Sunday, November 29, 2009

Women rights groups decry Maguindanao massacre

Women from various walks of life expressed their outrage over the gruesome death that befell their fellow women in what is now called by authorities as the Maguindanao Massacre.

And the death of at least 21 women who were among the more than 50 victims is yet another mark in the international struggle to end the violence against women.

Wednesday was the commemoration of the International Day to Eliminate Violence against Women, an annual tribute to the Mirabal sisters who were brutally killed by Dominican Republic dictator General Trujillo on November 25, 1960.

Mags Maglana, a Mindanao development worker, said the incident showed that the women victims were “victims twice over.”

“They suffered a brutal death. And one couldn't help but think that they were proxies in a political war led by powerful men and their clans. And yet they were courageous. They might not have had an inkling of the hell they were walking into but they must have known about the risks ... and yet they went in,” Maglana said.

Maglana said that the women killed in the massacre were no doubt victims but “they tried to do what they could to bring about change that they believed in.”

“And for that they should be honored. And we should make sure that they are done justice and that no more women will have to be sacrificed in the altars of warlordism and feudal governance,” she said.

Women rights advocates on Wednesday went to the streets of Davao to condemn the violent death of women in the massacre.

Nisa Opalla, Gabriela Women’s Party-Southern Mindanao spokesperson said: “that in times of political turmoil, dictatorship, and fascism, women are not spared of state violence, this is how desperate political elites rule.”

"The barbaric incident in Maguindanao is also an indication of the grave human rights landscape in the Philippines under the Arroyo government, where the old guns, goons and gold still rule," she added.

Nancy, a store attendant in downtown Davao, said she was both scared and angered when she heard the news that some of the victims of the carnage, which is linked to the Ampatuan family, were even sexually abused before they were killed.

The women victims included the wife of Buluan town vice mayor and gubernatorial aspirant Esmael Mangudadatu, his sisters Eden, the mayor of the Mangudadatu town, and Farina.

Also killed were lawyers Concepcion “Connie” Brizuela and Cynthia Oquendo.

Catherine Uba-Bermudez, a former Mindanao journalist who is now based in the United States, said it unnerved her to know that “these men are animals.”

“Kill, if you must, if this was commissioned by the quasi-god (in the form of Ampatuan) but rape? This is lowlier and downright barbaric than any form of jihad, fundamentalism, or ideology,” said Bermudez in her message sent to the INQUIRER.

“It just speaks how these people are animals ... I am disgusted by how invaluable these people look at humans, as if hearing them say "sige, katayin mo sila" (go ahead and slaughter them) to my face, like referring to bugs or rodents, needing extermination. Obviously, they don’t value lives. They make me throw up,” Bermudez added.

Gabriela Rep. Liza Maza said that the incident showed that women are the most “vulnerable in the mad scramble for power during elections.”
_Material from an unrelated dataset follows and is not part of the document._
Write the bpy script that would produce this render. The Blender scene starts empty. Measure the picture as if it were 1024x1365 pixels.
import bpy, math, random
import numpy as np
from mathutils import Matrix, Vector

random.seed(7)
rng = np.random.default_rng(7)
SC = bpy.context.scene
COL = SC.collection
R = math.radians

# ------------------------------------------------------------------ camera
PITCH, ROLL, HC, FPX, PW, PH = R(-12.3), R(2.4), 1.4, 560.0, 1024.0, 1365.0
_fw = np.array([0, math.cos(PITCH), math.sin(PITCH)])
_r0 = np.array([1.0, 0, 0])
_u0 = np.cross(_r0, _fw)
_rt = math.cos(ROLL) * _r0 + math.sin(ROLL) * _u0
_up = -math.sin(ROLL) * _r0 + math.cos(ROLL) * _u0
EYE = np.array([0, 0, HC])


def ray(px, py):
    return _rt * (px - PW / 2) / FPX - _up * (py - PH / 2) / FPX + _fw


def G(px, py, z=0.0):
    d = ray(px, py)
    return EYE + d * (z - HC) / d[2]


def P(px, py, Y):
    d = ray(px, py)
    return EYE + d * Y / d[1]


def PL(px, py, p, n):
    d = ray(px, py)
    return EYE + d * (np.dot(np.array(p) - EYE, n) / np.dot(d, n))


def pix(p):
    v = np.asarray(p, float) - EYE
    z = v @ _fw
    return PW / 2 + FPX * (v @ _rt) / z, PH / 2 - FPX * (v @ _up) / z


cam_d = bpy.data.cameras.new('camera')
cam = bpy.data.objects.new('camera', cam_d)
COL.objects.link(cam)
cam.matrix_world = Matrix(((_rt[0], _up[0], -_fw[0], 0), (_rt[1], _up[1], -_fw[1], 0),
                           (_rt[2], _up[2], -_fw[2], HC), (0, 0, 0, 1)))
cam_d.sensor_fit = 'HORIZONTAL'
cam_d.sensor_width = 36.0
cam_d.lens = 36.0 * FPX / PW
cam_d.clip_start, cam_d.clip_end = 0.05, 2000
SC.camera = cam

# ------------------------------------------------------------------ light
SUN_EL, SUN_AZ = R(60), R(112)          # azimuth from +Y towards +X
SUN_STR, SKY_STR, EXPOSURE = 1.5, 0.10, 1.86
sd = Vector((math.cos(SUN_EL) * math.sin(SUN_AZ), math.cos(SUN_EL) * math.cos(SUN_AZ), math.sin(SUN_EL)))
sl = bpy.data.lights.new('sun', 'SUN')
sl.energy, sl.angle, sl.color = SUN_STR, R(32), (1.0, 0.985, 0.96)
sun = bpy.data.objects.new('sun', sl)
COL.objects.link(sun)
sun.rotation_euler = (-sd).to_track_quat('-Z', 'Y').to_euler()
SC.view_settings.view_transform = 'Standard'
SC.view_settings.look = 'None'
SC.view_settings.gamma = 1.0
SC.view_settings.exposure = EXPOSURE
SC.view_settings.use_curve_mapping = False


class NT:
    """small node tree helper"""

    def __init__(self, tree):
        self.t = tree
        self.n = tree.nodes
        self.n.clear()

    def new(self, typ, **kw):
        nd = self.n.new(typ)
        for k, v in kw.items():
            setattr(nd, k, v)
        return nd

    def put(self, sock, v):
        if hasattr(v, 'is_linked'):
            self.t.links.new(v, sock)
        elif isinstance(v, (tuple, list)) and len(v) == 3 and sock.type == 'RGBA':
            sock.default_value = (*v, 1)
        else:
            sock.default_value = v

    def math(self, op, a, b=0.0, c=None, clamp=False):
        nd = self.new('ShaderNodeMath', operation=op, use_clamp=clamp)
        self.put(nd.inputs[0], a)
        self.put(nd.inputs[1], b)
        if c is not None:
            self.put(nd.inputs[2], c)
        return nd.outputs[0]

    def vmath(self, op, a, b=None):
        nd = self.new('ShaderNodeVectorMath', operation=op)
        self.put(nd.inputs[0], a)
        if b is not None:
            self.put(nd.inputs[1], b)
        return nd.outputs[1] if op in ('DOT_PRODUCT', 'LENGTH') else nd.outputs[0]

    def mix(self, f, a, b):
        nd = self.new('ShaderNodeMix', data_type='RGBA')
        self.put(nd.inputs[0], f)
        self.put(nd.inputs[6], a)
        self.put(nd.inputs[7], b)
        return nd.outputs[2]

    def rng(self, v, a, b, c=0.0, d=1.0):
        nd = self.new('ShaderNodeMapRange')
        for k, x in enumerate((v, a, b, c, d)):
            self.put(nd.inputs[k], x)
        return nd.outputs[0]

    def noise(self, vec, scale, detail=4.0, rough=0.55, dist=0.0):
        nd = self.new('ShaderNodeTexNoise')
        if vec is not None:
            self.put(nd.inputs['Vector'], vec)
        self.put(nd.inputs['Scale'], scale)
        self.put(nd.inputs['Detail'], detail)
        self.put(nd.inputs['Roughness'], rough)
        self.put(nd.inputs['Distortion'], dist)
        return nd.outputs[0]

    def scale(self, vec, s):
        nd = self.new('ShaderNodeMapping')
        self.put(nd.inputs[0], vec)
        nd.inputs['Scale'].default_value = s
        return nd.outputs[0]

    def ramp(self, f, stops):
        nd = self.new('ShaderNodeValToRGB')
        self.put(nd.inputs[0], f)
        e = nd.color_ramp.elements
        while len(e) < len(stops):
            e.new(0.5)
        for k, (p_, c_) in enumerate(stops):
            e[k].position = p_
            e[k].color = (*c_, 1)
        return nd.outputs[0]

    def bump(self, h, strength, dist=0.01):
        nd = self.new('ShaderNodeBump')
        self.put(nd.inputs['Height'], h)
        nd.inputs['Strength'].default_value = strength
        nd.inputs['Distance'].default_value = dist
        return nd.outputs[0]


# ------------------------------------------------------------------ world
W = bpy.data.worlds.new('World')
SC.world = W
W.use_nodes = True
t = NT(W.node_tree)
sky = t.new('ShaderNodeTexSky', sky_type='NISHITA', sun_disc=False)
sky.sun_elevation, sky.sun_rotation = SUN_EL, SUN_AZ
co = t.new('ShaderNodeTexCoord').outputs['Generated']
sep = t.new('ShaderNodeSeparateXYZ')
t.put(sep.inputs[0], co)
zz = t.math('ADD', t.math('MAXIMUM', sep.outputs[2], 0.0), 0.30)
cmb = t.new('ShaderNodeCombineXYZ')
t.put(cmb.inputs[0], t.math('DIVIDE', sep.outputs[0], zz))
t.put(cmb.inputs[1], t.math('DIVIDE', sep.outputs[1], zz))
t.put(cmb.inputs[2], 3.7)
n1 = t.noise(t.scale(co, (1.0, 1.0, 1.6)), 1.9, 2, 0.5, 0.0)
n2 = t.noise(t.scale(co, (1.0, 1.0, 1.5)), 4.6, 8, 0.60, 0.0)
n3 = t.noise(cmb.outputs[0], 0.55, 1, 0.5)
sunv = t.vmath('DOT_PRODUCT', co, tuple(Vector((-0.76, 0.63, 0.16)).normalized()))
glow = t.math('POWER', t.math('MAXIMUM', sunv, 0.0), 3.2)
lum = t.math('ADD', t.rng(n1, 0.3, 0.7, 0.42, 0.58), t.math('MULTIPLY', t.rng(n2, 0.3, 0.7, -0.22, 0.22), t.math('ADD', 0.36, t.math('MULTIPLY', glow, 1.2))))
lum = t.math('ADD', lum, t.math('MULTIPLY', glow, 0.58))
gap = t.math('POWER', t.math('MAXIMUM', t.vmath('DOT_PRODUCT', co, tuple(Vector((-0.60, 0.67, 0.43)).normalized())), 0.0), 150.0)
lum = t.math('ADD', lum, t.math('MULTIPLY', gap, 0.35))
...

The Mindanao Commission on Women and Mothers for Peace also expressed its outrage over what it called “new low in bestiality perpetrated by men on civilians but most especially on women.”

“This latest incident by men, who are believed to belong to a private army, makes us shudder at what will happen in the days ahead if these criminals and their principals are not brought to justice,” the group said.

Eden Mangudadatu, they said, even actively participated in the many activities of the Mindanao Commission on Women. It is, they said, ironic that early this year Eden participated in discussions of our project, “Women Healing Communities: Preventing and Reducing Rido (clan feuds)."

“During the session, she shared her thoughts about rido and how women played an important role in settling cases of clan violence,” they said.

“The barbaric and brutal massacre in Maguindanao shows the total breakdown of security in parts of Mindanao where many women and their families live in dehumanizing poverty and violent conflict,” the group said.

“We call on President Gloria Macapagal-Arroyo—as President and as a woman—to do the right thing: disband and disarm the private armies, bring down the full force of the law on the perpetrators, and rid Maguindanao and other parts of Mindanao of the scourge of warlordism,” the group added.